Le point juridique-éco
Le cadre légal du DDRR repose sur la loi 18-013, adaptée en 2022 pour faciliter la restitution volontaire des armes sans poursuite systématique. En parallèle, le ministère des Finances consacre 3 % du budget national au fonds de stabilisation, montant salué par la Banque africaine de développement.
Sur le plan économique, l’effet attendu est une hausse durable de la production agricole. Les autorités projettent 4,2 % de croissance en 2024, contre 3,4 % cette année, à condition que les ex-rebelles rejoignent les coopératives semencières mises en place autour de Bambari, Bossangoa et Bria.
Calendrier électoral sous haute attente
Les élections générales prévues le 20 décembre se préparent sous haute vigilance. Dix candidatures ont été validées par l’Autorité nationale des élections, dont celle du président sortant et celle d’Anicet Georges Dologuélé. Plusieurs partis de l’opposition maintiennent toutefois leur boycott, craignant des irrégularités logistiques.
Le gouvernement affirme avoir sécurisé 95 % des bureaux de vote grâce aux déploiements conjointes forces armées-Minusca. Un appel d’offres pour l’impression des bulletins est déjà clôturé afin d’éviter les retards de 2020. Les chancelleries occidentales saluent la transparence de la procédure, en attendant l’ouverture officielle de campagne.
Et après ? Scénarios de consolidation
Si le scrutin se déroule sans violence majeure, Bangui espère obtenir d’ici mi-2024 un allègement de l’embargo onusien, permettant l’achat d’équipements de génie civil utiles au désenclavement. Cette perspective constitue un puissant levier pour convaincre les derniers indécis de rendre leurs fusils artisanaux.

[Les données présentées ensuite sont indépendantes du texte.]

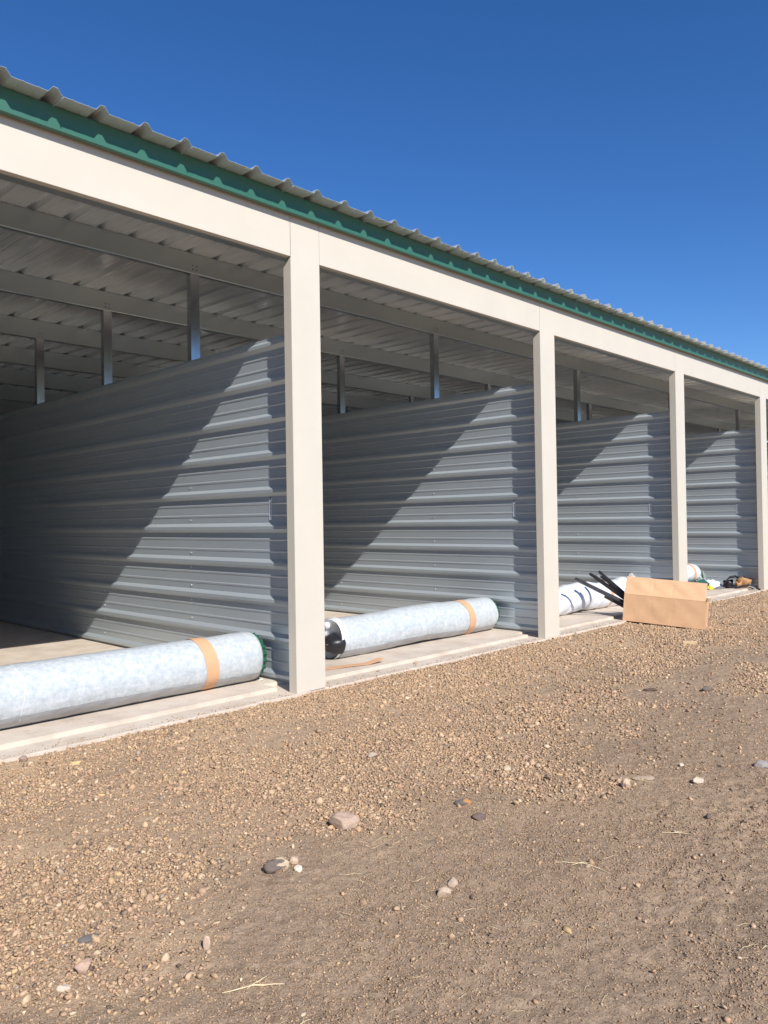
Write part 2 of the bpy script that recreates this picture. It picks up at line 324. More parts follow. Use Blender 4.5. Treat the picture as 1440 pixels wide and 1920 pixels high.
# individual stones
def stone(x, y, size, col, label, seed, rot=0, sub=4, emb=.27, smooth=True, name='stone', zadd=0):
    tv, tf = rock_template(sub, seed, 0 if sub > 3 else .2); c, s = math.cos(rot), math.sin(rot)
    v = tv * np.array(size); q_ = tv * 3.1 + seed; n1 = np.sin(q_[:, 0] * 1.3 + q_[:, 1]) * np.cos(q_[:, 1] * 1.7 + q_[:, 2]) * .07 + np.sin(q_[:, 0] * 4.1) * np.cos(q_[:, 2] * 3.7 + q_[:, 1] * 2.9) * .025; v = v * (1 + n1[:, None])
    x2 = v[:, 0] * c - v[:, 1] * s; y2 = v[:, 0] * s + v[:, 1] * c
    z0 = float(gz(np.array([x]), np.array([y]))[0]) if zadd == 0 else zadd
    me = mesh(name, np.stack([x2, y2, v[:, 2]], -1), [tuple(t) for t in tf.tolist()])
    at = me.attributes.new('tint', 'FLOAT_COLOR', 'POINT')
    cc = np.array([col if (x_ + .2 * z_) < size[0] * .15 or len(col) == 3 else col for x_, z_ in zip(v[:, 0], v[:, 2])]) if len(col) == 3 else np.where((v[:, 0] + .3 * size[0] * (np.sin(v[:, 1] * 150) * .5 + np.sin(v[:, 2] * 230 + v[:, 1] * 90)) > size[0] * .15)[:, None], np.array(col[3:]), np.array(col[:3]))
    at.data.foreach_set('color', np.concatenate([cc, np.ones((len(cc), 1))], 1).astype(np.float32).ravel())
    o = link(name, me, STONEM, smooth=smooth); o.location = (x, y, z0 + size[2] * (1 - 2 * emb)); return tag(o, label, 'stone', 'loose stones lying on the ground')
TAN = (.50, .38, .27); PINK = (.56, .40, .29); WHT = (.66, .58, .45); DRK = (.16, .125, .105); GRY = (.30, .27, .25); YLW = (.62, .45, .22)
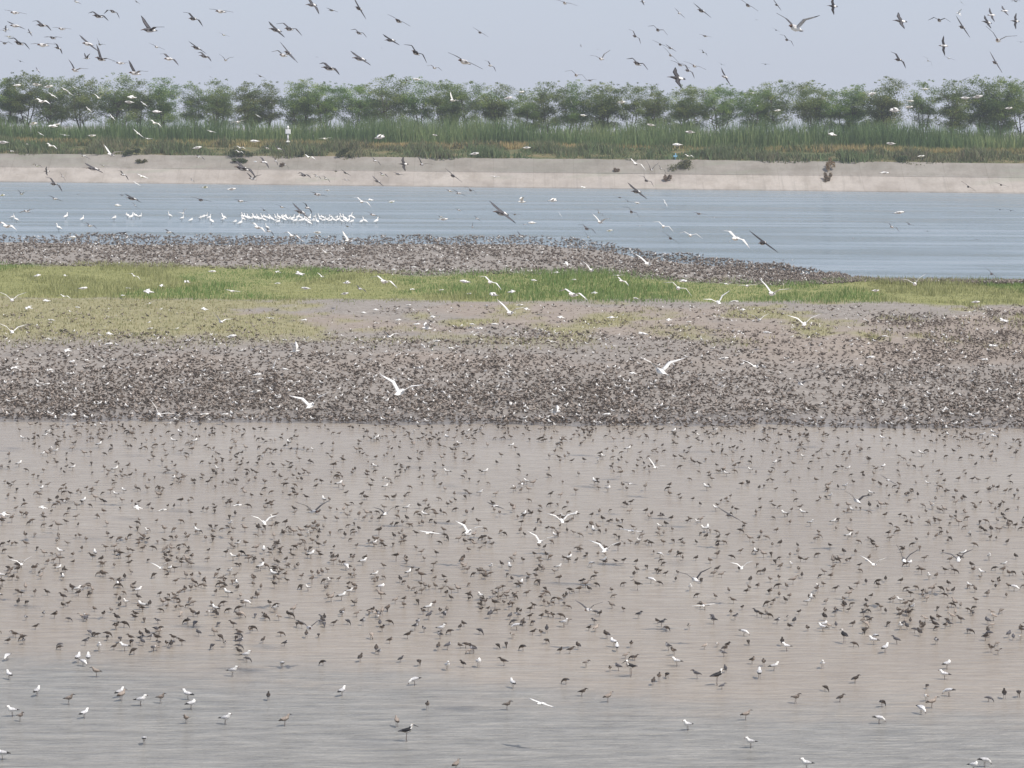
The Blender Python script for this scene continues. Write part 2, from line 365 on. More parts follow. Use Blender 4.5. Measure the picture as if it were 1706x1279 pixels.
TV = [tree_meshes(100+i, 11, w_, lo, de) for i, (w_, lo, de) in enumerate([(7.5, .46, 1.4), (6.2, .50, 1.2), (8.6, .52, 1.4), (5.4, .36, 1.2), (7.0, .58, 1.1), (8.6, .46, 1.5), (6.0, .26, 1.3), (7.8, .54, 1.2)])]
ORD = "first second third fourth fifth sixth seventh eighth ninth tenth eleventh twelfth thirteenth fourteenth fifteenth sixteenth seventeenth eighteenth nineteenth twentieth".split()
def ordw(i): return ORD[i] if i < 20 else ("twenty-" if i < 30 else "thirty-" if i < 40 else "forty-")+ORD[i % 10] if i % 10 or i < 20 else ("twenty-first", "thirty-first", "forty-first")[i//10-2]
FT = [(8, 128), (42, 118), (88, 126), (135, 124), (190, 122), (232, 130), (275, 126), (322, 136), (362, 130), (412, 134), (447, 134), (502, 130), (545, 136), (588, 138), (652, 123), (700, 128), (742, 132), (785, 134), (828, 138), (872, 146), (915, 133), (962, 134), (1003, 136), (1048, 138), (1092, 150), (1150, 142), (1205, 140), (1255, 148), (1300, 132), (1352, 134), (1392, 148), (1430, 138), (1476, 128), (1538, 132), (1585, 130), (1632, 126), (1668, 126), (1704, 134)]
TC = ['dark green', 'mid green', 'broad dark green', 'narrow green', 'open-branched', 'broad full', 'low-branched', 'flat-topped']
def plant_tree(u, vtop, dist, var, label, group, rz):
    g = at(u, 205, dist); y = g[1]; gz = 6.5
    ztop = at(u, vtop, dist)[2]; s = (ztop-gz)/11.4
    e = bpy.data.objects.new('tree', None); col.objects.link(e); e.location = (g[0], y, gz); e.scale = (s*1.04, s*1.04, s); e.rotation_euler = (0, 0, rz)
    tr, cr = TV[var]; link('trunk', tr, e); link('crown', cr, e)
    tag(e, label, 'tree', group)
rt = random.Random(3)
for i, (u, vt) in enumerate(FT):
    var = (i*5+i//8) % 8
    plant_tree(u, vt, 472-.2*(u-853)/FPX*470+rt.uniform(-2, 2), var, f"{TC[var]} tree, {ordw(i)} from the left in the front row behind the reeds", 'trees in a row behind the reeds', rt.uniform(0, 6.28))
for i in range(26):
    u = 20+i*66+rt.uniform(-18, 18)
    if abs(u-1510) < 30: continue
    plant_tree(u, 146+rt.uniform(-8, 8), 484-.2*(u-853)/FPX*480+rt.uniform(-2, 3), (i*3+1) % 8, f"shaded tree behind the front row, {ordw(i)} from the left in the back row", 'back row of trees', rt.uniform(0, 6.28))

# shrubs hanging over or rooted in the concrete
def shrub(u, v, wpx, hpx, dy, seed, label, cols, dens=1.0):
    rg = np.random.default_rng(seed); p = at(u, v, 433+dy-.2*(u-853)/FPX*433); x = p[0]; y = bank_y(x)+dy; z = float(bank_z(x, dy)); W_ = wpx*y/FPX/2; H_ = hpx*y/FPX
    nb = 7; n = int(1100*dens)//nb*nb
    cx = rg.uniform(-.75, .75, nb); cz = rg.uniform(-.55, .45, nb)*(1-.4*abs(cx)); br = rg.uniform(.22, .48, nb); bi = np.repeat(np.arange(nb), n//nb)
    d = rg.normal(0, 1, (n, 3)); d /= np.linalg.norm(d, axis=1)[:, None]; d *= (rg.random(n)**.45*br[bi])[:, None]
    P = np.stack([(cx[bi]+d[:, 0])*W_, d[:, 1]*W_*.7, (cz[bi]+d[:, 2]*1.1)*H_*.55], -1)
    P[:, 1] += P[:, 2]*.6; P[:, 2] += H_*.3
    nn = rg.normal(0, 1, (n, 3)); nn /= np.linalg.norm(nn, axis=1)[:, None]; e1 = np.cross(nn, rg.normal(0, 1, (n, 3))); e1 /= np.linalg.norm(e1, axis=1)[:, None]; e2 = np.cross(nn, e1)
    sz = rg.uniform(.07, .17, n)[:, None]
    LV = np.stack([P-e1*sz, P+e2*sz*.5, P+e1*sz, P-e2*sz*.5], 1).reshape(-1, 3)
    o = link('shrub', mesh('shrub', LV, np.arange(len(LV)).reshape(-1, 4), None, [foliage_mat('shrub_leaves', cols)], False, dict(tint=np.repeat(rg.random(n), 4))))
    o.location = (x, y, z); tag(o, label, 'shrub')
GRN = [(.05, .075, .035), (.09, .12, .045)]; OLV = [(.09, .10, .05), (.17, .165, .07)]; BRN = [(.17, .13, .095), (.26, .20, .14)]
shrub(217, 258, 34, 20, 7.6, 1, 'dark green shrub spilling over the concrete lip at the left', GRN)
shrub(236, 268, 22, 10, 5.6, 2, 'thin dry weeds trailing down the concrete beside the left shrub', OLV, .5)
shrub(404, 258, 50, 22, 7.6, 3, 'broad green shrub spilling over the lip, left of the white pole', GRN)
shrub(398, 268, 24, 12, 5.8, 4, 'dark weed clump on the slope under the broad green shrub', GRN, .6)
shrub(576, 254, 34, 20, 7.8, 5, 'dark green rounded bush on the lip, right of the white pole', GRN)
shrub(500, 256, 26, 12, 7.8, 6, 'low dark bush on the lip just below the white pole', GRN, .7)
shrub(740, 256, 26, 12, 7.8, 7, 'small brownish bush on the concrete lip left of centre', OLV, .7)
shrub(1026, 277, 12, 12, 4.6, 8, 'single round brown weed growing on the upper concrete slope', BRN, .5)
shrub(1130, 276, 52, 24, 5.6, 9, 'wide olive shrub spreading down the slope, beneath the blue marker post', OLV)
shrub(1112, 294, 14, 16, 1.9, 10, 'narrow weed strip hanging below the wide olive shrub', BRN, .5)
shrub(1384, 276, 16, 30, 5.4, 11, 'dry straw coloured weeds on the upper slope at the right', [(.22, .15, .08), (.30, .22, .11)], .5)
shrub(1379, 292, 16, 20, 2.6, 12, 'brown weed clump rooted at the mid ledge at the right', BRN, .8)
shrub(1408, 256, 28, 22, 7.9, 13, 'dark rounded bush on the lip right of the dry weeds', GRN)
shrub(1500, 254, 30, 18, 7.9, 14, 'low green bush on the lip towards the right end', GRN)
shrub(470, 300-22, 8, 8, 5.0, 16, 'tiny weed tuft on the upper slope under the white pole', BRN, .3)

# ------------------------------------------------------------------ white instrument pole and blue marker
def box(cx, cy, cz, sx, sy, sz, bev=.12):
    V = []; b = bev*min(sx, sy)
    for z in (cz-sz/2, cz+sz/2):
        for x, y in ((-sx/2+b, -sy/2), (sx/2-b, -sy/2), (sx/2, -sy/2+b), (sx/2, sy/2-b), (sx/2-b, sy/2), (-sx/2+b, sy/2), (-sx/2, sy/2-b), (-sx/2, -sy/2+b)): V.append((cx+x, cy+y, z))
    F = [(k, (k+1) % 8, 8+(k+1) % 8, 8+k) for k in range(8)]+[tuple(range(7, -1, -1)), tuple(range(8, 16))]
    return V, F
def lathe(prof, n=12):
    V = []; F = []
    for r, z in prof:
        for k in range(n): V.append((r*math.cos(2*math.pi*k/n), r*math.sin(2*math.pi*k/n), z))
    for i in range(len(prof)-1):
        for k in range(n): F.append((i*n+k, i*n+(k+1) % n, (i+1)*n+(k+1) % n, (i+1)*n+k))
    F.append(tuple(range(n))[::-1]); F.append(tuple(range((len(prof)-1)*n, len(prof)*n))); return V, F
m_wp = mat('white_paint', (.8, .8, .79), .35); m_gp = mat('glass_dark', (.05, .05, .06), .15); m_bp = mat('blue_paint', (.25, .5, .7), .4); m_con = mat('plinth_concrete', (.55, .55, .5), .8)
gx = at(485, 240, 460); px_, py_ = gx[0], bank_y(gx[0])+13.5; pz_ = 5.3
e = bpy.data.objects.new('instrument_pole', None); col.objects.link(e); e.location = (px_, py_, pz_)
tag(e, 'white pole with an equipment box, standing in front of the reeds', 'pole')
link('plinth', mesh('plinth', *lathe([(.26, -.1), (.24, .55), (.16, 1.0)]), None, [m_con], False), e)
link('disc_collar', mesh('disc_collar', *lathe([(.42, 1.0), (.44, 1.06), (.2, 1.26), (.1, 1.34)]), None, [m_wp], False), e)
link('post', mesh('post', *lathe([(.13, 1.2), (.13, 2.35)]), None, [m_wp], True), e)
eb = link('equipment_box', mesh('equipment_box', *box(0, 0, 2.68, .82, .42, .72), None, [m_wp], False), e)
link('box_door', mesh('box_door', *box(0, -.225, 2.68, .66, .03, .56), None, [m_wp], False), eb)
link('sensor_dome', mesh('sensor_dome', *lathe([(.11, 3.04), (.11, 3.16), (.2, 3.18), (.2, 3.34), (.15, 3.48), (.04, 3.58)]), None, [m_wp], True), e)
gx = at(1122, 262, 442)
e = bpy.data.objects.new('marker_post', None); col.objects.link(e); e.location = (gx[0], bank_y(gx[0])+8.2, 4.2)
tag(e, 'small pale blue marker post at the top edge of the concrete slope', 'marker post')
link('post', mesh('post', *lathe([(.07, -.1), (.07, .95), (.03, 1.05)]), None, [m_bp], True), e)
link('sign_plate', mesh('sign_plate', *box(0, -.09, .62, .62, .04, .26), None, [m_bp], False), e)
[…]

À moyen terme, des économistes proposent de transformer certaines brigades démobilisées en unités forestières chargées de lutter contre l’exploitation illégale. Chaque soldat recevrait ainsi un emploi pérenne et l’État renforcerait sa présence dans le bassin de la Sangha, hotspot écologique convoité par les trafiquants.
Reste la question du financement durable. Sur les 45 millions de dollars requis pour la phase finale, 28 sont déjà mobilisés. Bangui sollicite désormais la CEMAC et les fonds verts, plaidant qu’une paix consolidée en Centrafrique stabiliserait toute la région et sécuriserait les corridors commerciaux.